While compositionality is a guiding principle—a complex expression's meaning is determined by its parts and structure—it faces challenges from phenomena like idioms ("kick the bucket"), scope ambiguities, and context-shift cases. Understanding where and why compositionality succeeds and fails refines our conception of how meaning is constructed and transmitted.
Start with clear compositional cases (arithmetic expressions, simple predicates) then move to failures: "pull someone's leg" doesn't mean making leg-pulling motions. Study how the same structure can yield different meanings in different contexts ("That's a bright idea" versus "That's a bright student"). Examine whether compositionality is semantic law or pragmatic principle, and whether partial compositionality is defensible.
You've mastered the compositionality principle: the meaning of a complex expression is a function of the meanings of its parts and their mode of combination. The power of this principle is that it explains how finite minds understand an infinite number of sentences — you don't memorize meanings whole, you compute them. But the principle faces stress tests that reveal both its scope and its limits. Understanding where compositionality holds and where it strains illuminates the deeper architecture of how meaning is constructed.
The clearest case of compositional success is logical and mathematical language. "Three plus four equals seven" means what it does because "three," "four," "plus," and "equals seven" each make determinate contributions, and the syntactic structure specifies how those contributions combine. From your study of first-order logic syntax, you recognize that the same compositional story applies to natural language predicates: "the cat slept" means what it does because "the cat" picks out a referent and "slept" applies a predicate, combined by standard predication. The syntactic structure is the composition rule; the semantic values of the parts are the inputs; the output is the sentence's meaning.
Idioms are the canonical challenge. "Kick the bucket" does not mean what a compositional analysis would predict from the literal meanings of "kick" and "bucket." The meaning (to die) seems to be a stored, non-compositional whole. But careful analysis complicates this picture. Idioms may be compositional at a metaphorical level — the image of a bucket being kicked encodes a conventional metaphorical mapping that the community has fixed. Even if the idiomatic meaning cannot be computed from *literal* meanings of the parts, it may still be derived compositionally from *conventionalized metaphorical* meanings that are themselves stored. Whether this counts as "real" compositionality is a substantive question, but it shows that apparent failures often mask more subtle compositional structure.
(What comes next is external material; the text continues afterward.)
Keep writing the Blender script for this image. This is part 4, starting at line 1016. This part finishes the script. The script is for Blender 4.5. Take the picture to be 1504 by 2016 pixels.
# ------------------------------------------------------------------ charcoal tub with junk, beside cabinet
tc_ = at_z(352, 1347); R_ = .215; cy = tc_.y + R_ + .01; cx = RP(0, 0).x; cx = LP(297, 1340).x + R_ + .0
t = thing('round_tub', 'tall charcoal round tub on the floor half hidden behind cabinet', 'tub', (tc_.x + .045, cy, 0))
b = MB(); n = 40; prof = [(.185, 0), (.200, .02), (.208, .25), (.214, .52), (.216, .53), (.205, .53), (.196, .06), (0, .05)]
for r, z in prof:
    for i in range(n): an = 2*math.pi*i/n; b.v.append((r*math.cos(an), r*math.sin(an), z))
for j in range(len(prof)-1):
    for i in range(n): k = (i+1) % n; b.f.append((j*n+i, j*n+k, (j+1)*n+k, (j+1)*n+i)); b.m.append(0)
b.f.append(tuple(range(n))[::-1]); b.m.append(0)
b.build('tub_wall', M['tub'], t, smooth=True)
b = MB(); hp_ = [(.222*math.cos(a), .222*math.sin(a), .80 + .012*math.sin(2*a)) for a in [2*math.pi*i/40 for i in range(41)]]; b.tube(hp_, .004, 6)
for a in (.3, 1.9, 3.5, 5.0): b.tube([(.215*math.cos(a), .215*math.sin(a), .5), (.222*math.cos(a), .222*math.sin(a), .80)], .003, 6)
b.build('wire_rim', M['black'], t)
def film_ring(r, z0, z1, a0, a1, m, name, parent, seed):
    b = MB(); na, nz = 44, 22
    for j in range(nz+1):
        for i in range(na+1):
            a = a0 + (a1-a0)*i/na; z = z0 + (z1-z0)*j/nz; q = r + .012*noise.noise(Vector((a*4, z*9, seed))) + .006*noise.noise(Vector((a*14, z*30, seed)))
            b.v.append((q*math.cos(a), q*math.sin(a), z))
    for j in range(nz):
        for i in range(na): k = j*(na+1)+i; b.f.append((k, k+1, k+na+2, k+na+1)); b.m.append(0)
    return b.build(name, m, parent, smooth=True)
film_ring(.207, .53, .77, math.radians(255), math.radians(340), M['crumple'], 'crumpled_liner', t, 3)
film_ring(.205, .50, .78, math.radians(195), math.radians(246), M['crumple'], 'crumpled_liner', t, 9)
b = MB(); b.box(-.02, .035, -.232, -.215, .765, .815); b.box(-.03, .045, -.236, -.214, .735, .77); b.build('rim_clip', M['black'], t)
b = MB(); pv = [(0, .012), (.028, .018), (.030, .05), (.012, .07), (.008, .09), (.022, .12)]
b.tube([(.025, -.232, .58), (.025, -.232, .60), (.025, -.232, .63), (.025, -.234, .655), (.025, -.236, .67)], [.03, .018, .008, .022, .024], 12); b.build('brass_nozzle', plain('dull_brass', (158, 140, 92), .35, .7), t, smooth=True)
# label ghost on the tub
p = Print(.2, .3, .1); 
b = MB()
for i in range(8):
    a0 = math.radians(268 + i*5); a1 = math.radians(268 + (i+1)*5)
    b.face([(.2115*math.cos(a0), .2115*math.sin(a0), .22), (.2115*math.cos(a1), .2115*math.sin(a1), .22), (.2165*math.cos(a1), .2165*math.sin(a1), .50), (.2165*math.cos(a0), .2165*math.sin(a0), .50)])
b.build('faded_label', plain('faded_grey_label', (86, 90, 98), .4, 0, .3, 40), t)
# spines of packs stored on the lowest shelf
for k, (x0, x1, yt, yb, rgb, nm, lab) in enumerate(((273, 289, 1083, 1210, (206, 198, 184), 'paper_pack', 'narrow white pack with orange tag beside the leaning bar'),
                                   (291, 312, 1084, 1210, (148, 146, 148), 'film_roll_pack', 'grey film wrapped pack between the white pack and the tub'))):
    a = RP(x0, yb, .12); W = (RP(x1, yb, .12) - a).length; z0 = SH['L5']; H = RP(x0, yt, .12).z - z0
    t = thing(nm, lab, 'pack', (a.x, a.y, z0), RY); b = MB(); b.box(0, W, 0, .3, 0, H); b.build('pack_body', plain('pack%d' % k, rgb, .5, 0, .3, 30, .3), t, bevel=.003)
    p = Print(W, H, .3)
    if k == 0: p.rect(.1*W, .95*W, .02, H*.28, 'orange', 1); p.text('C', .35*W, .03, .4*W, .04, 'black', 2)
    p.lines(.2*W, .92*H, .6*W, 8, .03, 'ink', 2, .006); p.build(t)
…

Context-shifting poses a deeper challenge. Consider "I," "here," "now" — these pick out different individuals, places, and times depending on context. The standard response is that compositionality operates over character (a function from context to content, in Kaplan's framework) rather than content directly. The semantic value of "I" is not an individual but a rule: "in any context, pick the speaker." Composition applies to characters; context then yields content. This extension handles many apparent failures while revealing that the compositionality principle operates at a level of abstraction richer than surface form. Persistent cases that resist even this treatment — donkey anaphora ("Every farmer who owns a donkey beats it"), ellipsis, and nominal coercion — remain active research areas where the genuine limits of compositionality are tested. These cases are not failures of the principle so much as reminders that the syntax-semantics interface is more complex than any simple formulation of compositionality captures.